I suppose some might conclude that my clients’ experience was a regrettable but anomalous example of racial bias in a post-Civil Rights Act America. But people whose ancestors were legally treated as chattel know better. The habits and practices of our country’s systemic marginalization of non-white people were evidenced by Pasco’s historic housing patterns, the attitudes and behavior of the defendant’s corporate agents, the minds of the jurors, a justice system composed almost exclusively of white folks, and a trial court judgment that erased a finding of racial discrimination. In the context of racial justice, Pasco (like many towns in America, North and South), was a town that lived in the past, not in some idealized post-racial present.

Our continuing struggle for racial justice in modern times requires us to challenge and overcome the trope that today’s America is post-racial—that slavery, Jim Crow, redlining, school and housing segregation, voting impediments, employment discrimination, and disparate law enforcement practices are things of the past, long since remedied by civil rights laws, court decisions, and social policies. As symbolized in the iconic photo of a jubilant protester carrying a Confederate flag in the halls of Congress on Jan. 6, the atavistic appeal of racial dominance has not disappeared. It may, in fact, be ascendant.

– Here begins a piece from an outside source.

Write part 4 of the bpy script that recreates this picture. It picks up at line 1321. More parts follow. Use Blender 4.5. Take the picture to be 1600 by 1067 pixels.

I hope young lawyers today burn with the same passion for justice that motivated me. But if we are to rid our nation of the vestiges of white supremacy, there must be intentional engagement in all spheres of society, not just reliance on lawyers and the law. We must educate our children and ourselves about our racial history and its tenaciously destructive effects on both individuals and institutions. We must talk about white privilege and the dirty secrets of our past so that young people do not grow up, as I did, learning about the rhetoric of freedom and the rule of law but remaining ignorant about those principles’ imperfect application in modern society. The objective of critical thinking about race is the opposite of what some might argue. It is not about making white people feel bad, it is about making all of us more empathetic and aware of our shared humanity.